Posted on August 30, 2012 | by ahrenstech

You haven’t recently reviewed your retirement plan beneficiary designations

No matter how carefully you plan your estate, your objectives can easily be thwarted by inappropriate beneficiary designations for IRAs, 401(k) plans or other retirement accounts. Here are some of the most common mistakes:

Failing to coordinate beneficiary designations with the rest of your plan. Suppose that you wish to leave your wealth in trust for the benefit of your child. If you’ve designated the child as beneficiary of an IRA or other retirement account, he or she will receive those assets outright.

Not updating beneficiary designations after a divorce. If your former spouse is still a designated beneficiary, he or she may receive a sizable inheritance, even if you’ve written him or her out of your will.

Designating your estate as beneficiary.
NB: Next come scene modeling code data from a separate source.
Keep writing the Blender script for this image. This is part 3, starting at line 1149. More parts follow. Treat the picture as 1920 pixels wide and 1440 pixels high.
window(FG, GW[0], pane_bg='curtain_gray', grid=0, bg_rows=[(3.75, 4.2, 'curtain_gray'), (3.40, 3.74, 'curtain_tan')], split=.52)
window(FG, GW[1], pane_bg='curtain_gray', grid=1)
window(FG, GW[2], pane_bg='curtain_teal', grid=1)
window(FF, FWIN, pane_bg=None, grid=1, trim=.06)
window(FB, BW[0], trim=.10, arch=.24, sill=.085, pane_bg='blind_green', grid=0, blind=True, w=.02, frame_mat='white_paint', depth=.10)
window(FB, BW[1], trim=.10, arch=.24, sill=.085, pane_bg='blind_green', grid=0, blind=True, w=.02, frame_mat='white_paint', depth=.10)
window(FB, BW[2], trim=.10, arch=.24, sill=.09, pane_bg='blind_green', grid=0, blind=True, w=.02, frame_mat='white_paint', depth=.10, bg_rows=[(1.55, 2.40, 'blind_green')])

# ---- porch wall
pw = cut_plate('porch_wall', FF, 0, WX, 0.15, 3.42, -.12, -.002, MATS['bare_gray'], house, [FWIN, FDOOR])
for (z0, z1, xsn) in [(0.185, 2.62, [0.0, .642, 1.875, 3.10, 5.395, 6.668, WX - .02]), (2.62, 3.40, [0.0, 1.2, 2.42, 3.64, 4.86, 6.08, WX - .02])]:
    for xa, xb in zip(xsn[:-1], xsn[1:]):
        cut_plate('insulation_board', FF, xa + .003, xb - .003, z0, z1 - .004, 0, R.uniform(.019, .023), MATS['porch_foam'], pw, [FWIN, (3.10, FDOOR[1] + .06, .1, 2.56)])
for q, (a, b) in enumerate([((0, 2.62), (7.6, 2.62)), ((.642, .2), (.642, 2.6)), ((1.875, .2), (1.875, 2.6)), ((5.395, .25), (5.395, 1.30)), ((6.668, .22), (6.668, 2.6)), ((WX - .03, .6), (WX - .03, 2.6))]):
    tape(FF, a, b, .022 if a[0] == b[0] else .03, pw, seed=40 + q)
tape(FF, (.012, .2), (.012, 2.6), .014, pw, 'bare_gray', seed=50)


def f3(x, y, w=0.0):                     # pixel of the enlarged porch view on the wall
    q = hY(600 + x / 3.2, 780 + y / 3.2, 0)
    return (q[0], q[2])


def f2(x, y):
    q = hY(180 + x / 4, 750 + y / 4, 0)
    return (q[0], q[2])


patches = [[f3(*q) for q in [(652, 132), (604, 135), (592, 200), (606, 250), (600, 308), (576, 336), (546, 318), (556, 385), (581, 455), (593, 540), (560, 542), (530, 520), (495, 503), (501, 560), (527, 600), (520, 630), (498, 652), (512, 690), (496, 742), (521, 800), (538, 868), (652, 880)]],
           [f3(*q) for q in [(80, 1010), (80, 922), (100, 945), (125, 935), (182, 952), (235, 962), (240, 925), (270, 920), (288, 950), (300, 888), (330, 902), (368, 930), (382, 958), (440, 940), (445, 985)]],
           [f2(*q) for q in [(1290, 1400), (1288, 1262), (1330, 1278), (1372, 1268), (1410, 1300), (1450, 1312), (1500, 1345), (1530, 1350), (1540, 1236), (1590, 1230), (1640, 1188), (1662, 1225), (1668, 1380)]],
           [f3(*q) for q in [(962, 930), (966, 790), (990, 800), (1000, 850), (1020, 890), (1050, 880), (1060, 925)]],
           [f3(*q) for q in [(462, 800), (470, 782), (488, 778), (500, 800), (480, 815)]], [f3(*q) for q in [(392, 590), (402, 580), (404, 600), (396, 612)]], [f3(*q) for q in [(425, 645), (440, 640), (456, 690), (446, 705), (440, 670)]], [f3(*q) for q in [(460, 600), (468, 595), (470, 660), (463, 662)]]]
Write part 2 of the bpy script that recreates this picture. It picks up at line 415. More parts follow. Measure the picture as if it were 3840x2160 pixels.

Under the required minimum distribution (RMD) rules, if you name your estate as beneficiary of an IRA or other qualified retirement account, the entire account balance will have to be distributed (and subject to tax, generally unless a Roth IRA) by Dec. 31 of the fifth year after your death.

Individual beneficiaries, on the other hand, can stretch the distributions over longer periods, maximizing tax deferral. A spouse can roll the funds into his or her own IRA and wait until age 70½ to begin RMDs. With IRAs and many employer plans, nonspousal beneficiaries can roll the funds into inherited IRAs and stretch RMDs over their life expectancies.

Not reading the fine print in employer plans. Not all employer plans allow rollovers to someone other than a spouse. If that’s the case with your plan, consider rolling the funds into your own IRA during your lifetime and designating the appropriate person as beneficiary of the IRA.